> [EXERCISE REQUIREMENTS]:
Exactly reproduce the lines from the top of the entries below through the line containing "from mathutils import Vector, Matrix", with both ends included.

> [RECORDS FOR THE EXERCISE]:
--- begin ---

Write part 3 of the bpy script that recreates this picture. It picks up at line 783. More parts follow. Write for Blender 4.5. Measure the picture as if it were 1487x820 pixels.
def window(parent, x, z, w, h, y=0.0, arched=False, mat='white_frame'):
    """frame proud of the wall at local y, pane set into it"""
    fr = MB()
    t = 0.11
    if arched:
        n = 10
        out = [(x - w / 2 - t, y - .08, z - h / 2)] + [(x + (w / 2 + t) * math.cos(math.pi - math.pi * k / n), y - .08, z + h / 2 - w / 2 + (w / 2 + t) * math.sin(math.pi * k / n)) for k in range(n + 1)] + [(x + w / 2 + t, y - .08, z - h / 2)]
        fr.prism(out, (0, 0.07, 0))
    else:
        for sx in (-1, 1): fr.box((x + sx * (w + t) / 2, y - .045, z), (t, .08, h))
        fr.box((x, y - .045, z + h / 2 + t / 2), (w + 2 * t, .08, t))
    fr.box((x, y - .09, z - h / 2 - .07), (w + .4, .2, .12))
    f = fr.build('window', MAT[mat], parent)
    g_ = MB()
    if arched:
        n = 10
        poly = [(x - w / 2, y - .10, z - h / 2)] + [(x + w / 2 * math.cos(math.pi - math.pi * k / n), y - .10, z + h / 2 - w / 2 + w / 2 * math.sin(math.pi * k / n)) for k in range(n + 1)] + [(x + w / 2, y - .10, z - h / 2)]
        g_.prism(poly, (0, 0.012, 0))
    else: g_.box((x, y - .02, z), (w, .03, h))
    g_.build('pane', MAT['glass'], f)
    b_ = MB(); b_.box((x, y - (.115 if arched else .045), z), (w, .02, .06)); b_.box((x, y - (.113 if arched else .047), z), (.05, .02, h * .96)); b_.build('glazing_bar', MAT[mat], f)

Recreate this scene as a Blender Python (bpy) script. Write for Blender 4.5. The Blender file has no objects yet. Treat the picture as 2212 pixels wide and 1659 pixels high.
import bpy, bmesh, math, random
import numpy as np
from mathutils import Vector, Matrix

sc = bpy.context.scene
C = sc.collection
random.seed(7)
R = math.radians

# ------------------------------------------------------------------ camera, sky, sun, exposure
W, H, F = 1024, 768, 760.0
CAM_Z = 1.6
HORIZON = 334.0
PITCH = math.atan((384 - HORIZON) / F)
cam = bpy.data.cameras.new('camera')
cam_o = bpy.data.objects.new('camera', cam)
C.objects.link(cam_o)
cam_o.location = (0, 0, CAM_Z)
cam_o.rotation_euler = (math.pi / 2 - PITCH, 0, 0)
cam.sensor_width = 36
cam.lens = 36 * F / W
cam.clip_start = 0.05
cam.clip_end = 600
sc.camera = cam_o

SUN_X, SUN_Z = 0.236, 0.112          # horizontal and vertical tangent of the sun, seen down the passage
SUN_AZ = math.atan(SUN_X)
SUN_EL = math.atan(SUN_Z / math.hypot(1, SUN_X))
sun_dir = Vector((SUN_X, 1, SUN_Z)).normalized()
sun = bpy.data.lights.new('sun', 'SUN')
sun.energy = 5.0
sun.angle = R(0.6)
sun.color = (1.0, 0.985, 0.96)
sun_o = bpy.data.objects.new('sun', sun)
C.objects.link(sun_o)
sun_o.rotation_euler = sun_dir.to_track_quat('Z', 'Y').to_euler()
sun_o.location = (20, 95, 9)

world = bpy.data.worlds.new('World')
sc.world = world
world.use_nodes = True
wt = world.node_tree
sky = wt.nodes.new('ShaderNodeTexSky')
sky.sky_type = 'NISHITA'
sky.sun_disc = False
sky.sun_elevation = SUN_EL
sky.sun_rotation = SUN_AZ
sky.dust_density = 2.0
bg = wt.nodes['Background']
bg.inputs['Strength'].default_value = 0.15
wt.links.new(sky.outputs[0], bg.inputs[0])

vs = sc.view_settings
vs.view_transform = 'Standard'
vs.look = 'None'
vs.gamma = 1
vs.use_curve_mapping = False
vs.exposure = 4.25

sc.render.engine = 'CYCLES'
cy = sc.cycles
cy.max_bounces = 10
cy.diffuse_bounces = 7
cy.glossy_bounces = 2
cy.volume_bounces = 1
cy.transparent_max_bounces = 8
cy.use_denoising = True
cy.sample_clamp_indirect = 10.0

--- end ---

> [RESPONSE TO THIS EXERCISE]:
Write part 3 of the bpy script that recreates this picture. It picks up at line 783. More parts follow. Write for Blender 4.5. Measure the picture as if it were 1487x820 pixels.
def window(parent, x, z, w, h, y=0.0, arched=False, mat='white_frame'):
    """frame proud of the wall at local y, pane set into it"""
    fr = MB()
    t = 0.11
    if arched:
        n = 10
        out = [(x - w / 2 - t, y - .08, z - h / 2)] + [(x + (w / 2 + t) * math.cos(math.pi - math.pi * k / n), y - .08, z + h / 2 - w / 2 + (w / 2 + t) * math.sin(math.pi * k / n)) for k in range(n + 1)] + [(x + w / 2 + t, y - .08, z - h / 2)]
        fr.prism(out, (0, 0.07, 0))
    else:
        for sx in (-1, 1): fr.box((x + sx * (w + t) / 2, y - .045, z), (t, .08, h))
        fr.box((x, y - .045, z + h / 2 + t / 2), (w + 2 * t, .08, t))
    fr.box((x, y - .09, z - h / 2 - .07), (w + .4, .2, .12))
    f = fr.build('window', MAT[mat], parent)
    g_ = MB()
    if arched:
        n = 10
        poly = [(x - w / 2, y - .10, z - h / 2)] + [(x + w / 2 * math.cos(math.pi - math.pi * k / n), y - .10, z + h / 2 - w / 2 + w / 2 * math.sin(math.pi * k / n)) for k in range(n + 1)] + [(x + w / 2, y - .10, z - h / 2)]
        g_.prism(poly, (0, 0.012, 0))
    else: g_.box((x, y - .02, z), (w, .03, h))
    g_.build('pane', MAT['glass'], f)
    b_ = MB(); b_.box((x, y - (.115 if arched else .045), z), (w, .02, .06)); b_.box((x, y - (.113 if arched else .047), z), (.05, .02, h * .96)); b_.build('glazing_bar', MAT[mat], f)

Recreate this scene as a Blender Python (bpy) script. Write for Blender 4.5. The Blender file has no objects yet. Treat the picture as 2212 pixels wide and 1659 pixels high.
import bpy, bmesh, math, random
import numpy as np
from mathutils import Vector, Matrix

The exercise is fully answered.